The request:
Locate the lines of the listing below that hold "script", then copy each of them.

Source records:
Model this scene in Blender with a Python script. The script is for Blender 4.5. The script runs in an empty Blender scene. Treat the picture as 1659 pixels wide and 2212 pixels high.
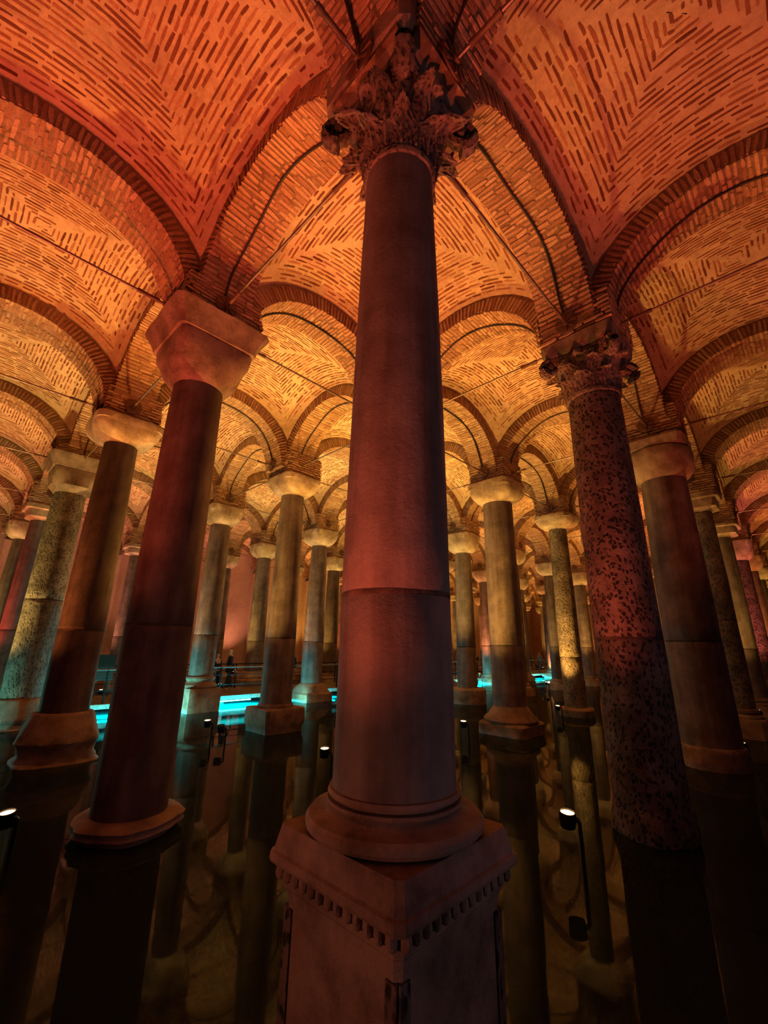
...
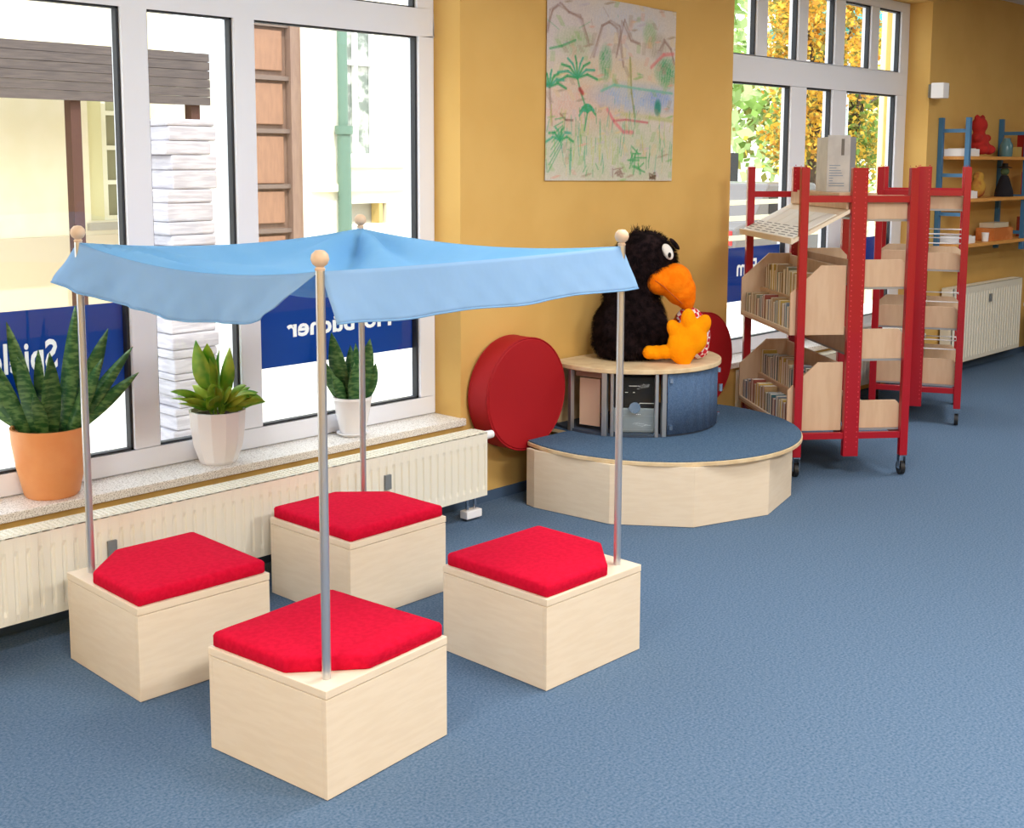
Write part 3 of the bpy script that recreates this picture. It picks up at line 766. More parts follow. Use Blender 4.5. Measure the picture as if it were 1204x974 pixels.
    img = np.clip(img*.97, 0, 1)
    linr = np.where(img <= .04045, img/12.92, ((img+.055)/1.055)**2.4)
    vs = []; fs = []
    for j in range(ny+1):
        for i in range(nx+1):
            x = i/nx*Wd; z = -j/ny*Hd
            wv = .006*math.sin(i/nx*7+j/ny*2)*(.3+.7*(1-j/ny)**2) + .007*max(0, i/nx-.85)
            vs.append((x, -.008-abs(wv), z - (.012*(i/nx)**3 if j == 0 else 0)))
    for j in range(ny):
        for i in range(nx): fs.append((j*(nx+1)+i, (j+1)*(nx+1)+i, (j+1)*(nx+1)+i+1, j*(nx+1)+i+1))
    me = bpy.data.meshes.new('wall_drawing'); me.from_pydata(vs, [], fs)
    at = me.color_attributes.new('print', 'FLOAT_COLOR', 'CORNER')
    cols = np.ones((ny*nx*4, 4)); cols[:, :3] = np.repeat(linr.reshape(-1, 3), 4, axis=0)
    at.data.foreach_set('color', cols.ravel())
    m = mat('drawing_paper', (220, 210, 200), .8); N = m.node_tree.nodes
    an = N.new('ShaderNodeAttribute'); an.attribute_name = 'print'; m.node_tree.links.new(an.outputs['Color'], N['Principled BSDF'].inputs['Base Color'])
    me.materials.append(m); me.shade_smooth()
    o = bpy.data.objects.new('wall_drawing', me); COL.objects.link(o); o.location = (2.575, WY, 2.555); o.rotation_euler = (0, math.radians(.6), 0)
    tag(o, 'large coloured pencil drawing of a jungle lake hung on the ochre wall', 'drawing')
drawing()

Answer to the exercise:
Model this scene in Blender with a Python script. The script is for Blender 4.5. The script runs in an empty Blender scene. Treat the picture as 1659 pixels wide and 2212 pixels high.
Write part 3 of the bpy script that recreates this picture. It picks up at line 766. More parts follow. Use Blender 4.5. Measure the picture as if it were 1204x974 pixels.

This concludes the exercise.